==== Data extract

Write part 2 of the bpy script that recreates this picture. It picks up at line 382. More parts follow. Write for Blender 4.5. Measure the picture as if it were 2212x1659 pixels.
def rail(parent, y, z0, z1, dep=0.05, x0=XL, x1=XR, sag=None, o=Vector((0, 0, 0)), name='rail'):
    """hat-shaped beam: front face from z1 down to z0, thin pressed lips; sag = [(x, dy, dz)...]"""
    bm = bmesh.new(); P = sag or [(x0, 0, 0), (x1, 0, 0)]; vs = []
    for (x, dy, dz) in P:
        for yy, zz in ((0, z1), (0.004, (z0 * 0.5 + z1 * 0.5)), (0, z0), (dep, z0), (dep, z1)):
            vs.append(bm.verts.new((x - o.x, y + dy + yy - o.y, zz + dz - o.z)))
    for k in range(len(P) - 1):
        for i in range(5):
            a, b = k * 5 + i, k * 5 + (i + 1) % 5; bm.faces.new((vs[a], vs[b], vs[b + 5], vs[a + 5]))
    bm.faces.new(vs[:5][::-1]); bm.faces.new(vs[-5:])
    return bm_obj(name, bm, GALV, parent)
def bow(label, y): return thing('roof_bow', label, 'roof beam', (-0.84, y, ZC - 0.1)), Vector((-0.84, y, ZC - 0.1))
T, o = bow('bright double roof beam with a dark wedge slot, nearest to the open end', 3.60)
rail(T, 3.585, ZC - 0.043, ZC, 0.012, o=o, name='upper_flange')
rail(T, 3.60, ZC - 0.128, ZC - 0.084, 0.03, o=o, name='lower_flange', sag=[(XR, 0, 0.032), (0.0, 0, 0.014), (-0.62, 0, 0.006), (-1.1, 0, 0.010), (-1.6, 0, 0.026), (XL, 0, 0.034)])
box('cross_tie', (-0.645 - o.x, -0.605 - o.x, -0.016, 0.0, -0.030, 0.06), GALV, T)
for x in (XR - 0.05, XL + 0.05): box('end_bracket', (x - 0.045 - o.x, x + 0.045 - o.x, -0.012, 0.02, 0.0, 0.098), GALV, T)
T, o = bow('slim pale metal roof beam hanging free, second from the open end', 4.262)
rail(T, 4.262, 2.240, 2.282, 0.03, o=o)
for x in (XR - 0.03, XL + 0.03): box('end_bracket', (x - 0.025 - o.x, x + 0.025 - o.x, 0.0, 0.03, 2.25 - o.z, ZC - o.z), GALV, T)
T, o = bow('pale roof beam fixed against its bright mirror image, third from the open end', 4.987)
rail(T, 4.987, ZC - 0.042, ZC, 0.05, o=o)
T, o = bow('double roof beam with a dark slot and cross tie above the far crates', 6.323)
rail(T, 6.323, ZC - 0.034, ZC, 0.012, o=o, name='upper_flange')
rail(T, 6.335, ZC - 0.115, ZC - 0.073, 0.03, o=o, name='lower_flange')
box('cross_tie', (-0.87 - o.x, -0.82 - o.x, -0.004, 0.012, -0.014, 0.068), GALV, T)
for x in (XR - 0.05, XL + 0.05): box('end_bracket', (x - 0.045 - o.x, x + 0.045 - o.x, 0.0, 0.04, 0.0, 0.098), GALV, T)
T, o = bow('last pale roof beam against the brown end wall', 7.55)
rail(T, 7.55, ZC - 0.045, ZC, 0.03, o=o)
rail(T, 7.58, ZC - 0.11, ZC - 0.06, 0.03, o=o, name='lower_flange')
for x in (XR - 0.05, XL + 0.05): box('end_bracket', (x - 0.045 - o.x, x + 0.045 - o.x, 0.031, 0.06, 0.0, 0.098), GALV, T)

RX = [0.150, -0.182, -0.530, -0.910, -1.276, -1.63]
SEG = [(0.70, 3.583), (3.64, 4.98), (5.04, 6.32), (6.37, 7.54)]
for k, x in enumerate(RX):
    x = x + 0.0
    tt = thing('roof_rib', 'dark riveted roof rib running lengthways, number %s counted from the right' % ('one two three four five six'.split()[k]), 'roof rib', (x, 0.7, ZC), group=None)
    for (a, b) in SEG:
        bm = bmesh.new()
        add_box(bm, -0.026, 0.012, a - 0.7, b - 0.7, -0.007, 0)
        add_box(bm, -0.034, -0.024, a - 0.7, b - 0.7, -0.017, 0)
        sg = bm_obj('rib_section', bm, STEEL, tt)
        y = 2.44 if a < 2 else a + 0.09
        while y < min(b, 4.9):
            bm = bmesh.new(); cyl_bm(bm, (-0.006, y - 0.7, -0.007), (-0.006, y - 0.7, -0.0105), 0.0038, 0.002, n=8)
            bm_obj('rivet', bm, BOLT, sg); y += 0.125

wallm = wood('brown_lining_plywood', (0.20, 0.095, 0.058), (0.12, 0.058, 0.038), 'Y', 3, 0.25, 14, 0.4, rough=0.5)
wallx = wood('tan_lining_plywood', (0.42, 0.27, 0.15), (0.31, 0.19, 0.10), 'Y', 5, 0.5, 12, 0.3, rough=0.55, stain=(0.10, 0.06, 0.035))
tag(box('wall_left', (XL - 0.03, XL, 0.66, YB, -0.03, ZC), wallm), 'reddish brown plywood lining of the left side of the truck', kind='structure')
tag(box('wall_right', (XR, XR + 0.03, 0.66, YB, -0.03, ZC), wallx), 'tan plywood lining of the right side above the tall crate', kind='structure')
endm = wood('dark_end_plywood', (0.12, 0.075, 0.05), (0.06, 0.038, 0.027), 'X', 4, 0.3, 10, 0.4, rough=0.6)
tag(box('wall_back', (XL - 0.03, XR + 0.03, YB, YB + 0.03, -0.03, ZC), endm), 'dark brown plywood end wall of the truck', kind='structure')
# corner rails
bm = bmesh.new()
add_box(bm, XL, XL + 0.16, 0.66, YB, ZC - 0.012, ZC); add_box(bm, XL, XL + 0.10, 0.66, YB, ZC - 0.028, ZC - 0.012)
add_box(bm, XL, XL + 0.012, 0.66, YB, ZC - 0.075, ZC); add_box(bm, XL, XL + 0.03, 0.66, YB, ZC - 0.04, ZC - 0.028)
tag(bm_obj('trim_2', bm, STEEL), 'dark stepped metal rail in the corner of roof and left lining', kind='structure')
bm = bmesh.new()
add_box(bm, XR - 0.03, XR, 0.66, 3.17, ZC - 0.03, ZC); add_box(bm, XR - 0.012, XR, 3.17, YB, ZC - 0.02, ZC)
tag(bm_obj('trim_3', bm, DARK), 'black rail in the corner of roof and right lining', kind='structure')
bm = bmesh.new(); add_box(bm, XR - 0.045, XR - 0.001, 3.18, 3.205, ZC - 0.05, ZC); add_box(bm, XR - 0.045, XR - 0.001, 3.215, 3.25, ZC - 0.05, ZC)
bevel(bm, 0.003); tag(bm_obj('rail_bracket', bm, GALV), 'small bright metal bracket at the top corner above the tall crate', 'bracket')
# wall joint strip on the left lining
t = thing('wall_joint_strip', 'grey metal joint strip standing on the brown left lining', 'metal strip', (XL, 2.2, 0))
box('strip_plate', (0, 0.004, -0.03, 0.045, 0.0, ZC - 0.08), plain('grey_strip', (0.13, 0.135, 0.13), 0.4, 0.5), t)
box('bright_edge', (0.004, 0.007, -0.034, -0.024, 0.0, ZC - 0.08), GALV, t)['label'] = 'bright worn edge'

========

• _Directions for this task_:
Using the listing above, say how many of its lines contain the string "tall", giving nothing but the figure.

• _Solution to the problem_:
2